(EDITORIAL from Korea Times on June 6)
Wakeup call
:Current account turns into red in seven years
The country suffered a current account deficit in April for the first time in seven years. The shortfall can be attributed to a sizable drop in exports. This is certainly a cause for concern for Korea's export-driven economy.
On Wednesday, the Bank of Korea (BOK) said the monthly current account fell into the red by hitting $660 million, a setback compared with the surplus of $4.82 billion in March. It also ended 84 months of surpluses.
The red figure is not surprising given the prolonged economic slump. First of all, exports, which have been on a five-month downward spiral, are held accountable for the deficit. Overseas shipments of goods fell 6.2 percent year-on-year to $48.3 billion in April. This was due mainly to tumbling sales of semiconductors amid the global economic downturn.
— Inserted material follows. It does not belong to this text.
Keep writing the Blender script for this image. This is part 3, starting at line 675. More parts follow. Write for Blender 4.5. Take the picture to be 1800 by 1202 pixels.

Against this backdrop, the country's trade surplus declined to $5.67 billion from $8.47 billion in March. This was a far cry from a $9.62 billion surplus recorded in April last year. The suml may decrease further if the U.S.-China trade war escalates down the road.
The central bank and the Ministry of Economy and Finance are trying to downplay the serious nature of the current account swinging back to the red. They argued that the monthly deficit is a temporary phenomenon caused by a seasonal increase in dividend payments overseas. The payments, in fact, jumped to $6.78 billion in April, bringing about a $4.99 billion shortfall in the investment income balance.
The BOK and the ministry are optimistic that the current account could return to the black next month. They predict the country will enjoy an annual surplus of more than $60 billion this year. They imply there is no problem with the current account, a broad measure of the nation's global trade in goods and services as well as net earnings on cross-border investments.
Yet policymakers should not go too easy on this matter. The deficit, though temporary as they pointed out, should serve as a wakeup call for the Korean economy. This is why the economic team of President Moon Jae-in should take timely and proper measures to speed up economic recovery.
The main pillars of the economy ― production, consumption and investment ― have been in the doldrums because of sluggish domestic demand and plunging exports. Moon's much-touted "income-led" growth policy has so far failed to make any progress. Steep hikes in the minimum wage and a shortened 52-hour workweek have weighed down heavily on businesses, particularly smaller ones and the self-employed. As a result, job opportunities have become scarcer.
President Moon and his policymakers should no longer engage in wishful thinking that the economy will get better in the second half or early next year. Instead, they need to admit their policy blunders, change their misguided direction and work out new policies that can promote deregulation, innovation and entrepreneurship. Otherwise, they cannot make people better off.